(Rows from a 3D scene dataset)

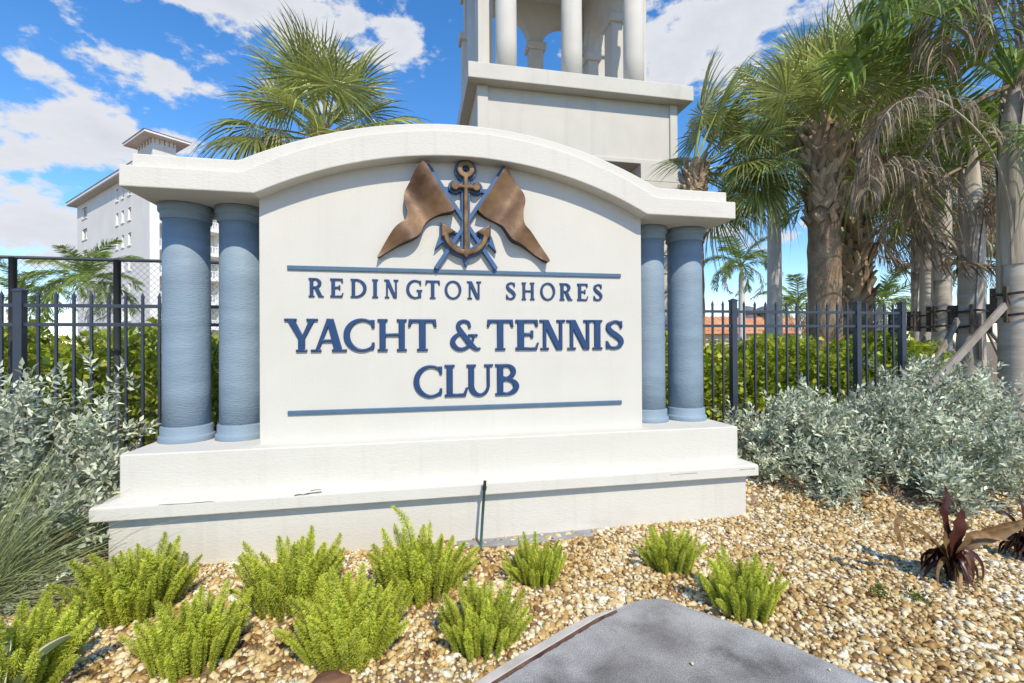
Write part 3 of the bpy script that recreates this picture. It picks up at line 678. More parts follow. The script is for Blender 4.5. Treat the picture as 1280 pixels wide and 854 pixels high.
# ------------------------------------------------------------------ apartment building, far left
def apartment():
    P0 = at(187, 425, 60); P0.z = 0
    an = YAW+R(-55.3); e1 = Vector((math.sin(an), math.cos(an), 0)); e2 = Vector((math.sin(an+PI/2), math.cos(an+PI/2), 0))
    bd = thing('apartment_building', 'white seven storey apartment block with a small roof turret behind the left fence', 'building', P0)
    M_ = Matrix(((e1.x, e2.x, 0), (e1.y, e2.y, 0), (0, 0, 1)))      # local: x along left face, y along balcony face
    def pt(a, b, z): return M_ @ Vector((a, b, z))
    def bb(m, a0, b0, z0, a1, b1, z1):
        c = [pt(a, b, z) for z in (z0, z1) for a, b in ((a0, b0), (a1, b0), (a1, b1), (a0, b1))]
        return m.add(c, [(3, 2, 1, 0), (4, 5, 6, 7), (0, 1, 5, 4), (1, 2, 6, 5), (2, 3, 7, 6), (3, 0, 4, 7)])
    ZT = 24.9; LN = 31.6; WD = 34.0
    def build(m, n, mt, parent=None): return m.build(n, MT[mt], parent or bd)
    # left face is a wall; balcony face is recessed bays between piers
    FL = 3.45; z0s = [ZT-.15-FL*(i+1) for i in range(7)]
    wins = []
    for i, z in enumerate(z0s):
        for a0, w, hgt in ((6.6, 1.15, 1.7), (9.3, 1.0, 1.7), (11.6, 1.0, 1.7), (26.2, 2.6, 1.7)): wins.append((a0, z+1.0, a0+w, z+1.0+hgt))
    m = MB()
    acuts = sorted(set([0, LN]+[v for w in wins for v in (w[0], w[2])])); zcuts = sorted(set([0, ZT]+[v for w in wins for v in (w[1], w[3])]))
    for a0, a1 in zip(acuts[:-1], acuts[1:]):
        for q0, q1 in zip(zcuts[:-1], zcuts[1:]):
            ca, cz = (a0+a1)/2, (q0+q1)/2
            if any(w[0] < ca < w[2] and w[1] < cz < w[3] for w in wins): continue
            m.add([pt(a0, 0, q0), pt(a1, 0, q0), pt(a1, 0, q1), pt(a0, 0, q1)], [(0, 1, 2, 3)])
    m.add([pt(LN, 0, 0), pt(LN, WD, 0), pt(LN, WD, ZT), pt(LN, 0, ZT)], [(0, 1, 2, 3)]); m.add([pt(0, 0, ZT), pt(LN, 0, ZT), pt(LN, WD, ZT), pt(0, WD, ZT)], [(0, 1, 2, 3)])
    m.add([pt(0, WD, 0), pt(LN, WD, 0), pt(LN, WD, ZT), pt(0, WD, ZT)], [(0, 1, 2, 3)])
    build(m, 'wall', 'aptwall')
    for a0, q0, a1, q1 in wins:
        fr = MB()
        for x0, y0, x1, y1 in ((a0, q0, a1, q0+.1), (a0, q1-.1, a1, q1), (a0, q0+.1, a0+.1, q1-.1), (a1-.1, q0+.1, a1, q1-.1)): bb(fr, x0, .15, y0, x1, .3, y1)
        if a1-a0 > 2: bb(fr, (a0+a1)/2-.05, .15, q0+.1, (a0+a1)/2+.05, .3, q1-.1)
        for x0, y0, x1, y1 in ((a0-.02, q0, a0, q1), (a1, q0, a1+.02, q1)): bb(fr, x0, 0.002, y0, x1, .3, y1)
        bb(fr, a0-.15, -.12, q0-.14, a1+.15, .3, q0-.001)
        w = build(fr, 'window', 'apttrim'); g = MB(); bb(g, a0, .26, q0+.05, a1, .29, q1-.05); build(g, 'pane', 'glass', w)
    # balcony face along e2 (local b axis) at a = 0, facing the camera's right
    m = MB(); bb(m, .02, .02, 0, 2.2, 1.1, ZT-.01)
    for b0 in (8.5, 16.5, 24.5, 33.0): bb(m, .02, b0, 0, 2.2, b0+.9, ZT-.01)
    build(m, 'pier', 'apttrim')
    m = MB(); bb(m, 2.2, 1.0, 0, 2.5, WD, ZT-.02); build(m, 'recessed_wall', 'aptwall')
    for i, z in enumerate(z0s):
        m = MB(); bb(m, -.25, 1.1, z-.3, 2.3, WD-.1, z); build(m, 'balcony_slab', 'apttrim')
        for b0, b1 in ((1.1, 8.5), (9.4, 16.5), (17.4, 24.5), (25.4, 33.0)):
            m = MB(); bb(m, -.15, b0, z+1.0, .0, b1, z+1.12); bb(m, -.15, b0, z+.02, -.02, b1, z+.16)
            n = int((b1-b0)/.32)
            for k in range(n): c = b0+(k+.5)*(b1-b0)/n; bb(m, -.12, c-.07, z+.16, -.04, c+.07, z+1.0)
            build(m, 'balustrade', 'apttrim')
            f = MB(); bb(f, 2.12, b0+2.0, z+.02, 2.19, b0+5.2, z+2.3); d = build(f, 'balcony_door', 'apttrim')
            g = MB(); bb(g, 2.08, b0+2.15, z+.1, 2.115, b0+3.5, z+2.2); bb(g, 2.08, b0+3.65, z+.1, 2.115, b0+5.05, z+2.2); build(g, 'pane', 'glass', d)
    # eaves and roof
    m = MB(); bb(m, -.8, -1.1, ZT, LN+1.2, WD+1.1, ZT+.12); build(m, 'eave_soffit', 'soffit')
    m = MB(); bb(m, -.85, -1.15, ZT+.12, LN+1.25, WD+1.15, ZT+.5); build(m, 'eave_fascia', 'apttrim')
    m = MB(); m.add([pt(-.95, -1.25, ZT+.5), pt(LN+1.35, -1.25, ZT+.5), pt(LN+1.35, WD+1.25, ZT+.5), pt(-.95, WD+1.25, ZT+.5), pt(12, 11, ZT+1.6), pt(LN-9, 11, ZT+1.6), pt(LN-9, WD-9, ZT+1.6), pt(12, WD-9, ZT+1.6)],
                    [(3, 2, 1, 0), (0, 1, 5, 4), (1, 2, 6, 5), (2, 3, 7, 6), (3, 0, 4, 7), (4, 5, 6, 7)]); build(m, 'roof', 'rooftile')
    # turret
    ta0, tb0, ta1, tb1, tz0, tz1 = 2.0, 1.0, 7.4, 3.7, ZT, ZT+4.4
    m = MB(); bb(m, ta0, tb0, tz0, ta1, tb1, tz1-.7)
    n = 5
    for k in range(n+1):
        c = tb0+(tb1-tb0)*k/n; bb(m, ta0+.01, max(tb0, c-.22), tz1-.7, ta0+.3, min(tb1, c+.22), tz1); c = ta0+(ta1-ta0)*k/n; bb(m, max(ta0+.3, c-.22), tb0+.01, tz1-.7, min(ta1, c+.22), tb0+.3, tz1)
    bb(m, ta0+.6, tb0+.6, tz1-.7, ta1, tb1, tz1)
    tu = build(m, 'turret', 'aptwall')
    m = MB(); bb(m, ta0-1.3, tb0-1.3, tz1, ta1+1.3, tb1+1.3, tz1+.3); build(m, 'turret_eave', 'apttrim', tu)
    m = MB(); m.add([pt(ta0-1.4, tb0-1.4, tz1+.3), pt(ta1+1.4, tb0-1.4, tz1+.3), pt(ta1+1.4, tb1+1.4, tz1+.3), pt(ta0-1.4, tb1+1.4, tz1+.3), pt((ta0+ta1)/2, (tb0+tb1)/2, tz1+1.7)], [(0, 1, 4), (1, 2, 4), (2, 3, 4), (3, 0, 4), (3, 2, 1, 0)]); build(m, 'turret_roof', 'rooftile', tu)
apartment()

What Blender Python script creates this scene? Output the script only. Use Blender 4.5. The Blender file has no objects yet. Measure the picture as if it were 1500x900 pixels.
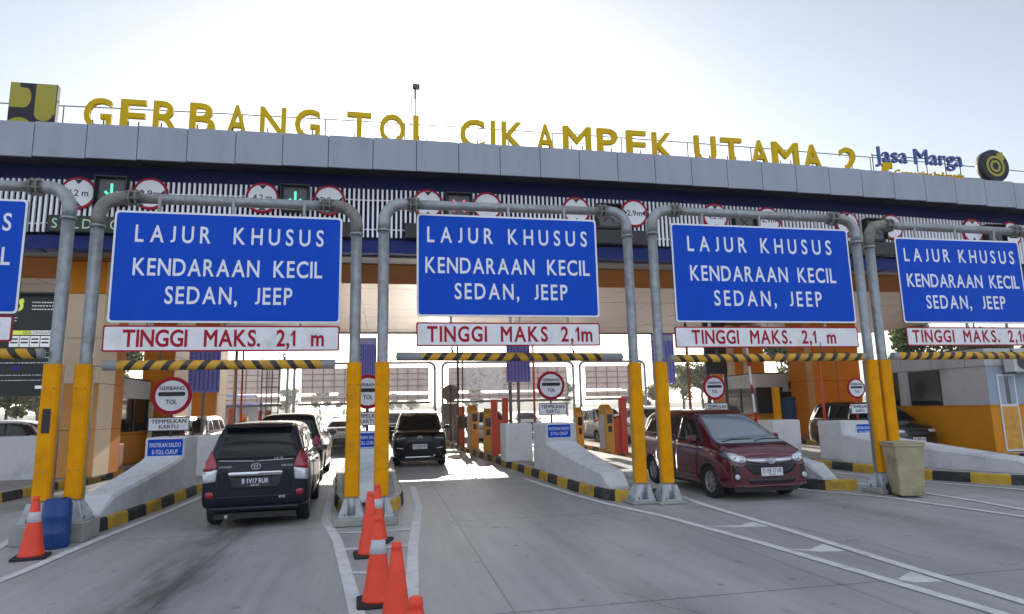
import bpy, bmesh, math, random
from mathutils import Vector, Matrix
from mathutils.bvhtree import BVHTree
from mathutils.geometry import delaunay_2d_cdt
R = math.radians
random.seed(7)
scene = bpy.context.scene
col = scene.collection

# ---------------------------------------------------------------- camera
CAM_Z = 1.70
cam = bpy.data.cameras.new('camera')
cam.sensor_width = 36; cam.lens = 36 * 930 / 1500; cam.clip_end = 3000; cam.clip_start = 0.05
co = bpy.data.objects.new('camera', cam); col.objects.link(co)
YAW, PIT, ROL = R(11.3), R(9.1), R(1.26)
Fv = Vector((math.sin(YAW) * math.cos(PIT), math.cos(YAW) * math.cos(PIT), math.sin(PIT)))
R0 = Vector((math.cos(YAW), -math.sin(YAW), 0)); U0 = R0.cross(Fv)
Rv = R0 * math.cos(ROL) - U0 * math.sin(ROL); Uv = U0 * math.cos(ROL) + R0 * math.sin(ROL)
co.matrix_world = Matrix(((Rv.x, Uv.x, -Fv.x, 0), (Rv.y, Uv.y, -Fv.y, 0), (Rv.z, Uv.z, -Fv.z, CAM_Z), (0, 0, 0, 1)))
scene.camera = co

# ---------------------------------------------------------------- sky, sun, exposure
SUN_AZ, SUN_EL = R(4.0), R(17.2)
world = bpy.data.worlds.new('World'); scene.world = world; world.use_nodes = True
nt = world.node_tree
sky = nt.nodes.new('ShaderNodeTexSky'); sky.sky_type = 'NISHITA'; sky.sun_disc = False
sky.sun_elevation = SUN_EL; sky.sun_rotation = SUN_AZ
sky.air_density = 1.0; sky.dust_density = 1.0; sky.ozone_density = 2.0
hs = nt.nodes.new('ShaderNodeHueSaturation'); hs.inputs['Saturation'].default_value = .50
nt.links.new(sky.outputs[0], hs.inputs['Color'])
# added fill-light cloud, unseen behind and above the camera, clear hazy sky towards the sun
def wn(t, **k):
    q = nt.nodes.new(t)
    for a, v in k.items(): setattr(q, a, v)
    return q
wtc = wn('ShaderNodeTexCoord'); wsx = wn('ShaderNodeSeparateXYZ'); nt.links.new(wtc.outputs['Generated'], wsx.inputs[0])
wno = wn('ShaderNodeTexNoise'); wno.inputs['Scale'].default_value = 2.6; wno.inputs['Detail'].default_value = 9; wno.inputs['Roughness'].default_value = .55
wmp = wn('ShaderNodeMapping'); wmp.inputs['Scale'].default_value = (1, 1, 2.2); nt.links.new(wtc.outputs['Generated'], wmp.inputs[0]); nt.links.new(wmp.outputs[0], wno.inputs['Vector'])
def wrange(src, a, c, lo, hi):
    q = wn('ShaderNodeMapRange', interpolation_type='SMOOTHSTEP')
    for i, v in zip(('From Min', 'From Max', 'To Min', 'To Max'), (a, c, lo, hi)): q.inputs[i].default_value = v
    nt.links.new(src, q.inputs['Value']); return q.outputs[0]
cl = wrange(wno.outputs['Fac'], .36, .56, 0, 1); bk = wrange(wsx.outputs[1], -.25, .45, 1, 0)
wm = wn('ShaderNodeMath', operation='MULTIPLY'); nt.links.new(cl, wm.inputs[0]); nt.links.new(bk, wm.inputs[1])
wmix = wn('ShaderNodeMix', data_type='RGBA'); nt.links.new(wm.outputs[0], wmix.inputs['Factor']); nt.links.new(hs.outputs[0], wmix.inputs['A']); wmix.inputs['B'].default_value = (5.7, 6.35, 7.6, 1)
nt.links.new(wmix.outputs['Result'], nt.nodes['Background'].inputs[0])
nt.nodes['Background'].inputs[1].default_value = 0.10
sl = bpy.data.lights.new('sun', 'SUN'); sl.energy = 5.0; sl.angle = R(0.6); sl.color = (1.0, 0.92, 0.80)
so = bpy.data.objects.new('sun', sl); col.objects.link(so)
sd = Vector((math.sin(SUN_AZ) * math.cos(SUN_EL), math.cos(SUN_AZ) * math.cos(SUN_EL), math.sin(SUN_EL)))
so.rotation_euler = sd.to_track_quat('Z', 'Y').to_euler()
scene.view_settings.view_transform = 'Standard'; scene.view_settings.look = 'None'
scene.view_settings.exposure = 0.95; scene.view_settings.gamma = 1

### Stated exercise
Select the lines from the entries that include the word "objects".

### Answer to this problem
What Blender Python script creates this scene? Output the script only. Use Blender 4.5. The Blender file has no objects yet. Measure the picture as if it were 1500x900 pixels.
co = bpy.data.objects.new('camera', cam); col.objects.link(co)
so = bpy.data.objects.new('sun', sl); col.objects.link(so)